» Data listing:
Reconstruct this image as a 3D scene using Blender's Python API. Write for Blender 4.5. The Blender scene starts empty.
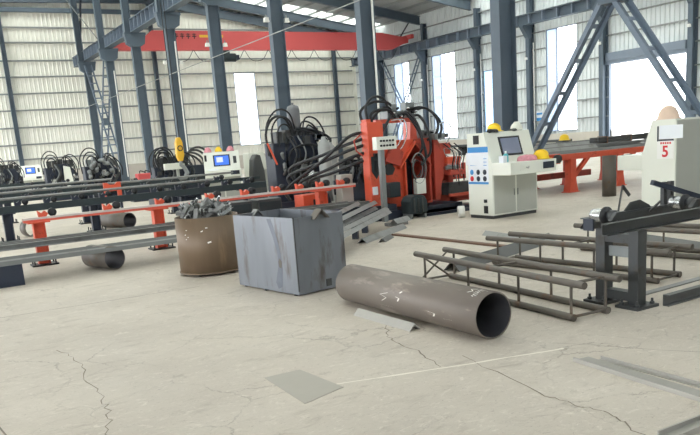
import bpy, math, random
from mathutils import Vector, Matrix
R = math.radians
PI = math.pi
S = bpy.context.scene
COL = S.collection
rng = random.Random(7)

# ------------------------------------------------------------------ camera
cam_d = bpy.data.cameras.new('camera')
cam = bpy.data.objects.new('camera', cam_d)
COL.objects.link(cam)
cam_d.sensor_fit = 'HORIZONTAL'
cam_d.sensor_width = 36.0
cam_d.lens = 737.52 / 700 * 36.0
cam_d.shift_y = (302.85 - 217.5) / 700
cam_d.clip_start = 0.05
cam_d.clip_end = 600
rt = Vector((0.8537, -0.5156, -0.0727)).normalized()
fw = Vector((0.4917, 0.8442, -0.2136)).normalized()
up = rt.cross(fw)
m = Matrix((rt, up, -fw)).transposed().to_4x4()
m.translation = Vector((0, 0, 1.6))
cam.matrix_world = m
S.camera = cam

# ------------------------------------------------------------------ sky and exposure
w = bpy.data.worlds.new('overcast_sky')
S.world = w
w.use_nodes = True
bg = w.node_tree.nodes['Background']
bg.inputs[0].default_value = (0.93, 0.965, 1.0, 1)
bg.inputs[1].default_value = 4.2
S.view_settings.view_transform = 'Standard'
S.view_settings.look = 'None'
S.view_settings.exposure = 0.66
S.view_settings.gamma = 1.0
S.view_settings.use_curve_mapping = False
S.cycles.use_denoising = True
S.cycles.max_bounces = 8
S.cycles.diffuse_bounces = 5
S.cycles.transparent_max_bounces = 12

# ------------------------------------------------------------------ materials
def srgb(c):
    return tuple(((v / 255) / 12.92 if v / 255 <= 0.04045 else ((v / 255 + 0.055) / 1.055) ** 2.4) for v in c) + (1,)

def mat(name, rgb, rough=0.55, metal=0.0, var=0.14, scale=5.0, second=None, second_amt=0.0, bump=0.0, second_scale=2.0, stretch=None):
    """painted / bare surface: base colour varied by noise, a second colour in blotches (rust, scale, scuffs)"""
    M = bpy.data.materials.new(name)
    M.use_nodes = True
    nt = M.node_tree
    b = nt.nodes['Principled BSDF']
    b.inputs['Roughness'].default_value = rough
    b.inputs['Metallic'].default_value = metal
    tc = nt.nodes.new('ShaderNodeTexCoord')
    src = tc.outputs['Object']
    if stretch:
        mp = nt.nodes.new('ShaderNodeMapping')
        mp.inputs['Scale'].default_value = stretch
        nt.links.new(src, mp.inputs['Vector'])
        src = mp.outputs['Vector']
    n1 = nt.nodes.new('ShaderNodeTexNoise')
    n1.inputs['Scale'].default_value = scale
    n1.inputs['Detail'].default_value = 6
    nt.links.new(src, n1.inputs['Vector'])
    c = srgb(rgb)
    mx = nt.nodes.new('ShaderNodeMix')
    mx.data_type = 'RGBA'
    mx.inputs['A'].default_value = tuple(v * (1 - var) for v in c[:3]) + (1,)
    mx.inputs['B'].default_value = tuple(min(1, v * (1 + var)) for v in c[:3]) + (1,)
    nt.links.new(n1.outputs['Fac'], mx.inputs['Factor'])
    out = mx.outputs['Result']
    if second:
        n2 = nt.nodes.new('ShaderNodeTexNoise')
        n2.inputs['Scale'].default_value = second_scale
        n2.inputs['Detail'].default_value = 8
        n2.inputs['Roughness'].default_value = 0.65
        nt.links.new(src, n2.inputs['Vector'])
        rp = nt.nodes.new('ShaderNodeMapRange')
        rp.inputs['From Min'].default_value = 0.62 - second_amt * 0.25
        rp.inputs['From Max'].default_value = 0.74 - second_amt * 0.2
        nt.links.new(n2.outputs['Fac'], rp.inputs['Value'])
        m2 = nt.nodes.new('ShaderNodeMix')
        m2.data_type = 'RGBA'
        nt.links.new(rp.outputs['Result'], m2.inputs['Factor'])
        nt.links.new(out, m2.inputs['A'])
        m2.inputs['B'].default_value = srgb(second)
        out = m2.outputs['Result']
    nt.links.new(out, b.inputs['Base Color'])
    if bump:
        bp = nt.nodes.new('ShaderNodeBump')
        bp.inputs['Strength'].default_value = bump
        bp.inputs['Distance'].default_value = 0.01
        nt.links.new(n1.outputs['Fac'], bp.inputs['Height'])
        nt.links.new(bp.outputs['Normal'], b.inputs['Normal'])
    return M

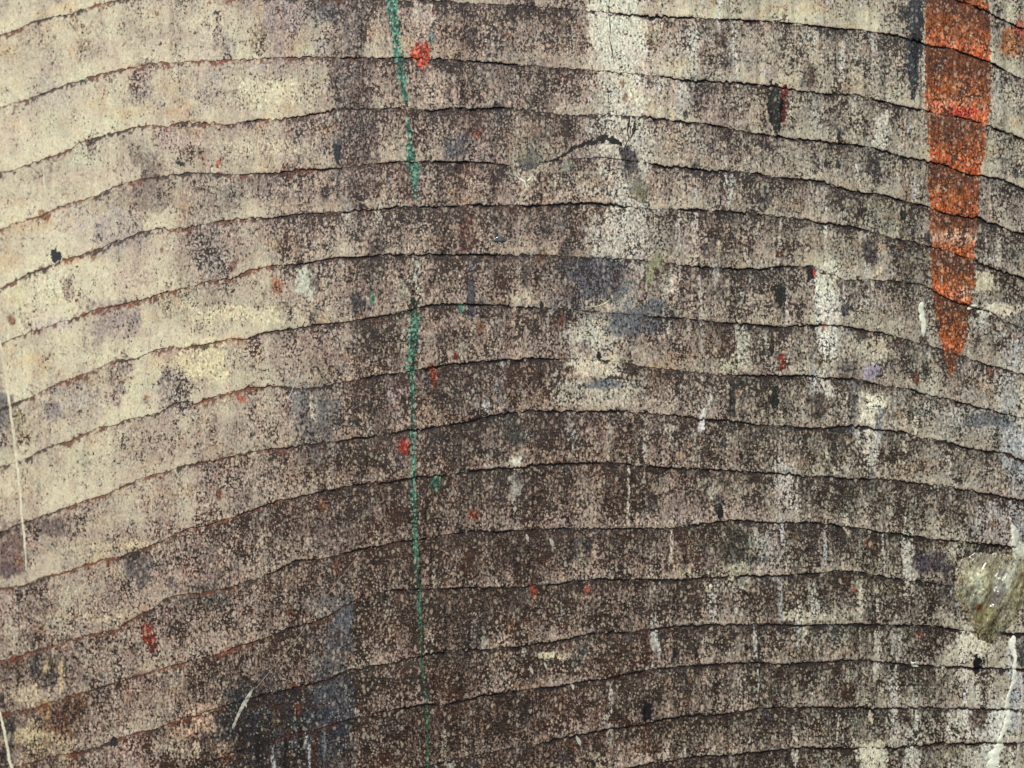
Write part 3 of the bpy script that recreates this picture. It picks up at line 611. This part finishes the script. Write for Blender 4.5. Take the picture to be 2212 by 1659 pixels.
SPOTS = [
 # cx, cy, rx, ry, colour, dark, label, lean, drop, wear
 (910,118,22,26,(216,92,62),(110,34,24),'round orange red paint spot',0,.3,.35),
 (875,966,13,20,(150,44,28),(60,20,14),'small dark red paint spot',0,.3,.4),
 (322,1376,14,30,(140,54,42),(70,28,22),'smudged dull red paint spot',-.25,.1,.45),
 (1693,228,10,44,(128,48,36),(60,22,18),'narrow red paint mark beside a black one',0,.3,.55),
 (1690,780,8,24,(138,48,28),(60,20,16),'thin rust red paint mark',0,.2,.45),
 (935,812,9,26,(142,66,42),(80,30,22),'short rust red paint run',-.05,.4,.5),
 (472,352,4,14,(196,90,56),(120,40,30),None,.3,0,.2),
 (1757,590,4,14,(196,60,34),(120,30,20),None,0,0,.2),
 (985,768,5,9,(150,50,34),(70,20,16),None,0,0,.3),
 (1677,236,16,58,(34,36,30),(14,14,12),'tall black paint mark',-.04,.5,.5),
 (1683,632,15,29,(44,46,38),(16,16,14),'dark oval paint spot',0,.1,.5),
 (1674,858,10,24,(34,38,34),(14,14,14),'dark oval paint spot',0,.1,.5),
 (1976,60,17,70,(62,66,70),(30,32,36),'slate grey paint run beside the red wedge',0,0,.5),
 (1973,150,14,66,(58,64,68),(28,30,34),'slate grey paint run beside the red wedge',.02,.5,.5),
 (1667,750,5,22,(34,30,28),(12,12,12),None,0,0,.3),
 (1396,1536,10,22,(22,22,24),(10,10,10),'small black paint spot',0,0,.2),
 (2111,1435,9,20,(24,20,20),(10,10,10),'small black paint spot',0,.2,.1),
 (122,552,13,14,(48,56,62),(24,28,32),'small black paint spot',0,0,.2),
 (728,335,6,18,(40,48,52),(20,24,24),None,0,0,.3),
 (1750,590,7,18,(30,26,26),(12,12,12),None,0,0,.3),
 (247,1603,7,12,(46,44,48),(20,20,24),None,0,0,.3),
 (1784,354,5,9,(46,44,42),(18,18,18),None,0,0,.2),(1811,356,5,9,(44,44,40),(18,18,18),None,0,0,.2),
 (1812,295,5,11,(40,44,34),(18,18,18),None,0,0,.2),(1951,465,5,12,(40,46,34),(18,18,18),None,0,0,.2),
 (1580,860,5,42,(36,34,30),(14,14,14),None,0,.3,.4),
 (388,352,8,7,(46,54,50),(20,24,22),None,-.6,0,.2),
 (943,1043,15,20,(50,96,78),(24,44,38),'small green paint drop',0,.5,.35),
 (804,647,6,13,(86,140,116),(40,80,66),None,0,.3,.3),(995,668,9,12,(84,132,112),(40,70,60),None,0,.4,.35),
 (932,82,7,13,(88,112,104),(50,60,60),None,0,.4,.4),(1170,660,4,12,(36,36,32),(20,20,20),None,0,0,.2),
 (1293,770,6,11,(34,28,28),(14,10,10),None,0,0,.1),(1555,1104,5,14,(38,36,34),(14,14,14),None,0,0,.2),
 (2163,1452,6,10,(50,40,40),(20,16,18),None,0,0,.2),
]
for (cx, cy, rx, ry, c, dk, lb, lean, drop, wr) in SPOTS:
    paint('paint_spot', oval_mask(cx, cy, rx, ry, lean, drop), c, lb, wr + (.15 if sum(c) > 200 else -.05), dk, .4, None, hole=.16 if sum(c) > 200 else .10, cut=.44 if sum(c) > 200 else .42, seed=int(cx) % 7, bbox=(cx - rx * 1.8 - 8, cy - ry * 1.5 - 6, cx + rx * 1.8 + 8, cy + ry * 1.5 + 6))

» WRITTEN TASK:
Only the lines from the start of the entries above to the line containing "rng = random.Random(7)" are to be given again, exactly and with both ends included; pictures are excluded.

» EXERCISE RESPONSE:
Reconstruct this image as a 3D scene using Blender's Python API. Write for Blender 4.5. The Blender scene starts empty.
import bpy, math, random
from mathutils import Vector, Matrix
R = math.radians
PI = math.pi
S = bpy.context.scene
COL = S.collection
rng = random.Random(7)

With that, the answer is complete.